Ils se réjouirent de cette venue, comme pour tous les autres! Elle était fatiguée, certes, mais ce temps de grossesse lui laissait du répit et la mettait à l’abri des crises d’épilepsie. C’était déjà un grand soulagement! En octobre, naissait leur sixième enfant, une petite fille! Quand ma mère parlait de la naissance de ses enfants, c’était toujours avec un amour débordant qu’elle le faisait. Elle disait d’abord sa joie avant de dire sa fatigue et son épuisement. Elle offrait à chaque bébé le meilleur d’elle-même, comme si c’était le premier qu’elle mettait au monde! Elle disait que s’occuper d’un nourrisson lui donnait de la force. Elle arrivait à oublier tous ses tracas dans ces moments-là. Elle était juste disponible à ce qu’elle accomplissait…. et il y avait cinq autres enfants!
C’est après cette naissance que ma mère a eu la chance de voir venir une aide familiale en or: Mademoiselle Barth! Jeune femme de confiance, dynamique, aimante, joyeuse, aimant les enfants, elle fut un réel soutien pour notre famille et entre elle et nous tous se tissa des liens particuliers.
Le temps passait, chacun grandissait à son rythme, et voilà…..pas le temps de dire ouf, que la vie à nouveau sonnait à la porte! Je m’annonçais pour le début 1957! Bouleversement! Tout recommençait…. les avertissements du médecin quant aux dangers pour la santé de ma mère, la gravité de son état d’épuisement… il était vraiment beaucoup trop risqué de garder cet enfant! Le médecin avait dit à ma mère: « Croyez-vous que c’est votre bon dieu qui va s’occuper de vos gamins quand vous serez morte? »
Oui, ma mère avait la certitude au fond de son coeur, que « son Bon Dieu » comme disait le docteur, Il veillerait sur la vie qu’Il lui confiait! Si un enfant devait encore faire son entrée dans cette famille, alors oui, elle était convaincue qu’elle trouverait la force, elle avait la foi que « Dieu ne demande jamais plus à une âme que ce qu’elle peut assumer! » C’est sur cette certitude intérieure que ma mère s’est appuyée pour mener à bien sa grossesse et m’accueillir! Quelle force! Je suis toujours profondément touchée quand je pense à la sincérité d’amour et de foi avec laquelle nous avons été accueillis, tous les sept!

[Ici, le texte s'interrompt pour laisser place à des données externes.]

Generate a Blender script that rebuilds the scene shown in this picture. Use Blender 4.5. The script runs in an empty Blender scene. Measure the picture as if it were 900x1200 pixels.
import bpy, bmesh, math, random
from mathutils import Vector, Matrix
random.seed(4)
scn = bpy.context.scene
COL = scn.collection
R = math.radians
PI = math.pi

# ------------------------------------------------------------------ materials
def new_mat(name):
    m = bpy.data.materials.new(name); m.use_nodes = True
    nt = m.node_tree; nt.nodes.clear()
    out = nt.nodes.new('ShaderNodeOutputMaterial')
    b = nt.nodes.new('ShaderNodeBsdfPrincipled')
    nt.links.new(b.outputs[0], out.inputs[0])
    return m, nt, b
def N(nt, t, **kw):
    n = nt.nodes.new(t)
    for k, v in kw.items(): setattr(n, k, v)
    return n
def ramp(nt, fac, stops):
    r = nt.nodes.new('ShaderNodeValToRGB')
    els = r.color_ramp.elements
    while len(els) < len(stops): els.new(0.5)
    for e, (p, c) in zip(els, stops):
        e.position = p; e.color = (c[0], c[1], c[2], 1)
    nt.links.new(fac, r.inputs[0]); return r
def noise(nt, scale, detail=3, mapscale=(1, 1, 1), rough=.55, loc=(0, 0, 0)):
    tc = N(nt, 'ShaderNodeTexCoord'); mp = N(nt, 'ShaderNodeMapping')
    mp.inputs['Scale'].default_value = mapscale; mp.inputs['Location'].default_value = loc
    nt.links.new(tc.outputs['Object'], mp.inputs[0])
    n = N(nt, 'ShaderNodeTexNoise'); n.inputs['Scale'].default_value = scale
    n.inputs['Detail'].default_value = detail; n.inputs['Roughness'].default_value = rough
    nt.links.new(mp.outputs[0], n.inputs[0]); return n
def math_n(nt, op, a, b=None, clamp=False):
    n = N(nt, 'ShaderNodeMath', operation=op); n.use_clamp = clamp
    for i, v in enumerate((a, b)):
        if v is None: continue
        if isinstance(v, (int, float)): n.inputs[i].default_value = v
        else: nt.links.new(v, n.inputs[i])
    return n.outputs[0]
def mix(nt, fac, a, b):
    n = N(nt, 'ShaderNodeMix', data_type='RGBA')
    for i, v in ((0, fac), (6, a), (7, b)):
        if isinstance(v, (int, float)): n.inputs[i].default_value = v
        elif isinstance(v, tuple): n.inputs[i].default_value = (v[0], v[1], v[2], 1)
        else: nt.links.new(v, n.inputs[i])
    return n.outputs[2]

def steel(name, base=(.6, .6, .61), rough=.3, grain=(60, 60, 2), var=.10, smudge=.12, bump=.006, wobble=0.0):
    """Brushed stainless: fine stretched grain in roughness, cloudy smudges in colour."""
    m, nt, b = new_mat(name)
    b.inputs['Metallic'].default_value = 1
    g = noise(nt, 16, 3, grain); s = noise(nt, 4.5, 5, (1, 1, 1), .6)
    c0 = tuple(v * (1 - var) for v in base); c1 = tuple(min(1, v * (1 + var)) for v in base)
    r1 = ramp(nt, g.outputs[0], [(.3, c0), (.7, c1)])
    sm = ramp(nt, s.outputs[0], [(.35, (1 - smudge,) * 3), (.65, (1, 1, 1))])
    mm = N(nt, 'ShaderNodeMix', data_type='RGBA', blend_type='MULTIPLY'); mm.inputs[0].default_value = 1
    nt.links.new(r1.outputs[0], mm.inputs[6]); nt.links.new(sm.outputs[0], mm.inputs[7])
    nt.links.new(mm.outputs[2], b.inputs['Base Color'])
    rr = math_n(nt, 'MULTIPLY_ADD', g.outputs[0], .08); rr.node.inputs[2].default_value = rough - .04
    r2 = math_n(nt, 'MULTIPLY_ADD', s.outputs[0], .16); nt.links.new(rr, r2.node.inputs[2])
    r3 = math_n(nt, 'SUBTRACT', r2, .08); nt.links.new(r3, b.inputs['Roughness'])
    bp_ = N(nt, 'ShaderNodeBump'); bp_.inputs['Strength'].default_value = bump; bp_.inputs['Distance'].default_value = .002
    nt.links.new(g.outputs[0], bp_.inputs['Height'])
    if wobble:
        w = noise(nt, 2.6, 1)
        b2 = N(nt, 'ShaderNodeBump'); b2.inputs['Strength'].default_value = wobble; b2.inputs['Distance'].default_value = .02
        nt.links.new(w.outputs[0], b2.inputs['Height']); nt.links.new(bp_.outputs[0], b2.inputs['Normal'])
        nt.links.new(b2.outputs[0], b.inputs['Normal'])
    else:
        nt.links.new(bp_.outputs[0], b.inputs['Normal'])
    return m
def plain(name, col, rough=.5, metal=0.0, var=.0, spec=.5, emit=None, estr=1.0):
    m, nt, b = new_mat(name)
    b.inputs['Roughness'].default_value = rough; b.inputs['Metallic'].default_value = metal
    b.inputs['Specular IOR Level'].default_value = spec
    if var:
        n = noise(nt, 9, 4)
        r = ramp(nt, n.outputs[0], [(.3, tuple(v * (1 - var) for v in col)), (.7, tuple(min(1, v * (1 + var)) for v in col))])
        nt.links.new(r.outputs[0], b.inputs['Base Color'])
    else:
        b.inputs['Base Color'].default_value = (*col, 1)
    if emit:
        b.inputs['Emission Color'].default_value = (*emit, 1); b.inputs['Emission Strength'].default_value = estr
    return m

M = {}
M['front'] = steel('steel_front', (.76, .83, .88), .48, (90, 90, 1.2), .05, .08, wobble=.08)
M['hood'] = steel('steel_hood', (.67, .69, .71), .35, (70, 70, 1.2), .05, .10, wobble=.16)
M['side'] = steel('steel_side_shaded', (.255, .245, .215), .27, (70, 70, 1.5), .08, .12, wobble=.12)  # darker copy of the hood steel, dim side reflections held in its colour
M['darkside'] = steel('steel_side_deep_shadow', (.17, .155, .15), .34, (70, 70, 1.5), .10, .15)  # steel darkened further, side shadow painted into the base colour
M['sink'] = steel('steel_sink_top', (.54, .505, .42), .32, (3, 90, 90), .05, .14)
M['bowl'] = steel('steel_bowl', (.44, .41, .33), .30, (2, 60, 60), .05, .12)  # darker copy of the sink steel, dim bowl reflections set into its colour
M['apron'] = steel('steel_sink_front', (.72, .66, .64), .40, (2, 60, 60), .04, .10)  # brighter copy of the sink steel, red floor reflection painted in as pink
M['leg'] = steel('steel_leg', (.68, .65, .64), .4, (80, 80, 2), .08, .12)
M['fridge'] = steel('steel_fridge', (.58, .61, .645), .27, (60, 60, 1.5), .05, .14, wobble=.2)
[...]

Quelques mois seulement après ma naissance, sa santé s’est fortement aggravée, sa vie était semblait-il en danger, nous avons été emmenées toutes les deux dans une maison de repos, les six autres enfants avaient été placés chez des voisins, des tantes ou parrains-marraines. Moments difficiles pour tous! Il est vrai que les dernières naissances ont mis à rude épreuve la santé de maman et qu’elle a traversé des moments plus que critiques, mais chaque fois, elle en est sortie plus reconnaissante et forte dans sa foi. Mon père comme ma mère étaient taillés dans ces bois durs au coeur tendre, résistants aux rudesses du temps, ne perdant rien de leur noblesse et de leur grandeur d’âme! La douceur de leur coeur, s’ils ne pouvaient pas la manifester directement, se lisait constamment sur leur visage ou tout au fond de leur regard.